More specifically, y = a₁x + b₁ is determined for the condition of h < x < i, and
this equation is stored in a memory means in the microcomputer. Further, x=h and
x=i are substituted into y = a₁x + b₁ to determine the coordinate values of intersections
S₁ and T₁. Further, assuming that the ratio between the slope of the segment (hi)
in the graph shown in the upper part of Fig. 2 and the slope of the straight line
extending rightward from the point "i" is equal to the ratio between the slope of
the segment T₁S₁ in the graph shown in the lower part of Fig. 2 and the slope of the
straight line extending rightward from the point S₁, "a₁" is multiplied by this ratio
to determine the slope of the straight line extending rightward from the intersection
S₁. The determination of this slope and the coordinates of the intersection S₁ enables
determination of the equation, y = a₂x + b₂, representing the straight line extending
rightward from the intersection S₁. Similarly, the equation, y = a₃x + b₃, representing
the straight line extending leftward from the intersection T₁ is determined. Thus,
the following equations are determined and stored in the memory means:
y = a₃x + b₃ (x ≦ h)
y = a₁x + b₁ (h < x < i)
y = a₂x + b₂ (i ≦ x)
Accordingly, when "y" (spray distance) is given, it is possible to readily calculate
"x" (valve member displacement amount).
[0018] As to air also, intersections Q₁ and Q₂ are similarly obtained by trial spraying
conducted at 20 cm and 40 cm, and since the segment (jk) in the graph shown in the
upper part of Fig. 2 is a parabola, a parabola is also applied to the graph shown
in the lower part of Fig. 2, as illustrated in Fig. 4. Then, the respective coordinate
values of Q₁ and Q₂ are substituted into x = ay² + b to obtain a=a₄ and b=b₄, from
which x = a₄y² + b₄ (j < x < k) is obtained. Then, x=j and x=k are substituted into
this equation to obtain the respective coordinate values of T₂ and S₂, and the slope
of the straight line which intersects these points T₂ an S₂ is calculated (or the
slope is calculated from the differentiated value of the center of the curve T₂S₂).
Then, the equation, y = a₅x + b₅, representing the straight line extending rightward
from the intersection S₂ is calculated from the ratio between the slope thus calculated
and the slope ratio obtained in advance. These calculated equations are stored in
the memory means.
[0019] Since the relationship between the spray distance and the valve member displacement
amount can be stored in the form of simple equations of a straight line and a parabola
as described above, it is possible to readily calculate a valve member displacement
amount for input data concerning a particular spray distance without the need to store
complicated data.
[0020] It should be noted that hatched portions in the graph shown in the lower part of
Fig. 2 represent spray distances outside the limits of a range within which desired
painting can be conducted and which is determined experimentally in advance.
[0021] The method wherein the relationship between the spray distance and the valve member
displacement amount is determined in the manner described above premises that a portion
which is a straight line in the first curve is also a straight line in the second
curve, and a portion which is a parabola in the first curve is also a parabola in
the second curve.

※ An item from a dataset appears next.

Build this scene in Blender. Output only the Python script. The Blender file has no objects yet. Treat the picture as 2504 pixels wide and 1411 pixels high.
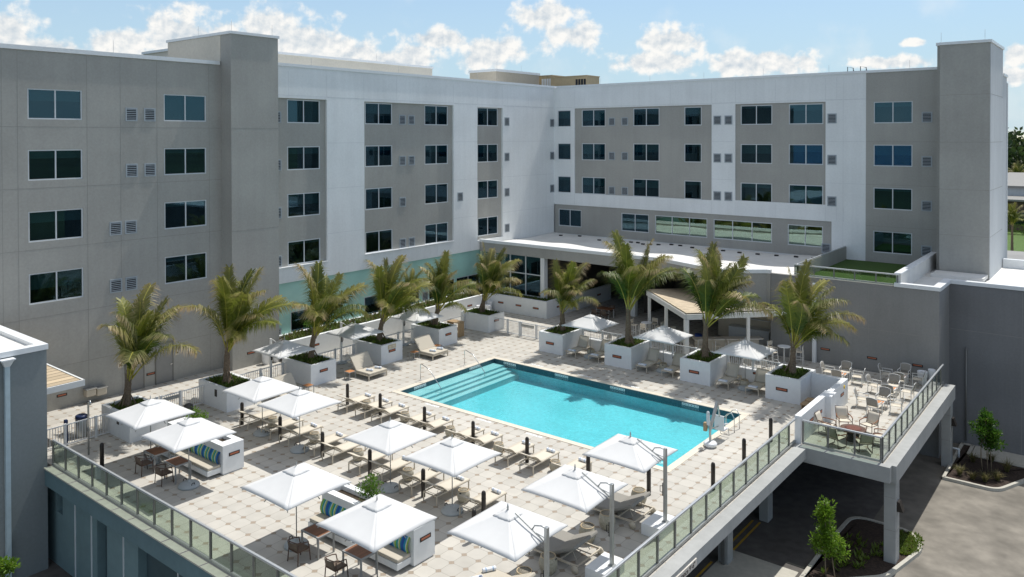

The assumption that the two curves show changes of the same degree
is made in accordance with experience, and it has been confirmed that it is possible
to obtain a uniform coating thickness and spray pattern by actually conducting spraying
on the basis of the relationship equations of the spray distance and the valve member
displacement amount obtained in the manner disclosed by the present invention.
[0022] Although the present invention has been described by way of an example in which both
paint and air are jetted out, the present invention may similarly be applicable to
a spraying operation in which either paint or air is controlled singly.
[0023] Thus, it is possible, according to the present invention, to eliminate the need
to employ a complicated program which represents the relationship between the spray
distance and the valve member displacement amount, and replace such program with relatively
simple functions, i.e., y = ax + b and x = ay² + b. Since an inexpensive IC on the
market which enables such functional calculation can be adopted for the microcomputer
in the arrangement according to the present invention, it is advantageously possible
to reduce the production cost of the spraying apparatus.
[0024] Although the present invention has been described through specific terms, it should
be noted here that the described embodiment is not necessarily limitative, and various
changes and modifications may be imparted thereto without departing from the scope
of the invention which is limited solely by the appended claim.